Chavez grew up poor. He watched as greed and the Great Depression drove his family deeply into poverty and a migrant farm worker way of life.
He brought together migrant workers, organizing them to combat low pay, harsh conditions, strive for benefits and msot of all, dignity, often with results that poured into other sectors as in the creation of Colegio César Chávez in 1973.
Chavez used any means necessary to draw attention to injustice, abuse and greed, often fasting for weeks to bring about change, fighting the good fight even on the day he died...
Cesar Estrada Chavez died peacefully in his sleep on April 23, 1993 near Yuma, Arizona, a short distance from the small family farm in the Gila River Valley where he was born more than 66 years before.
The founder and president of the United Farm Workers of America, AFL-CIO was in Yuma helping UFW attorneys defend the union against a lawsuit brought by Bruce Church Inc., a giant Salinas, Calif.-based lettuce and vegetable producer. Church demanded that the farm workers pay millions of dollars in damages resulting from a UFW boycott of its lettuce during the 1980's. Rather than bring the legal action in a state where the boycott actually took place, such as California or New York, Church "shopped around" for a friendly court in conservative, agribusiness-dominated Arizona-where there had been no boycott activity.

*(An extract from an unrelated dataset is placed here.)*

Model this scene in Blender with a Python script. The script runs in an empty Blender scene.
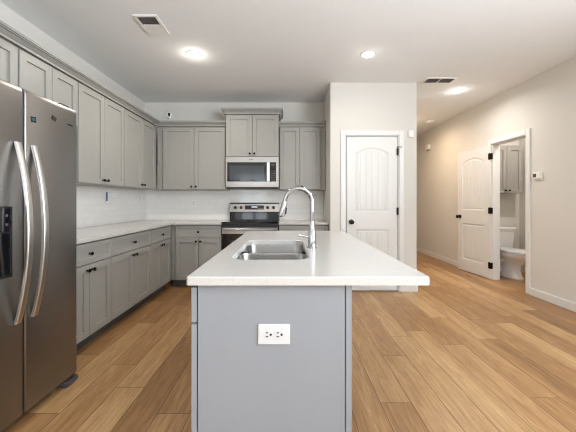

"Cesar gave his last ounce of strength defending the farm workers in this case," stated his successor, UFW President Arturo Rodriguez, who was with him in Arizona during the trial. He died standing up for their First Amendment right to speak out for themselves. He believed in his heart that the farm workers were right in boycotting Bruce Church Inc. lettuce during the l980's and he was determined to prove that in court." (When the second multimillion dollar judgement for Church was later thrown out by an appeal's court, the company signed a UFW contract in May 1996.)
So, today, the 81st anniversary of his birth, I hope you can take a minute and sign the UFW petition for a Cesar Chavez National Holiday. It's time to remember this worker's fighter.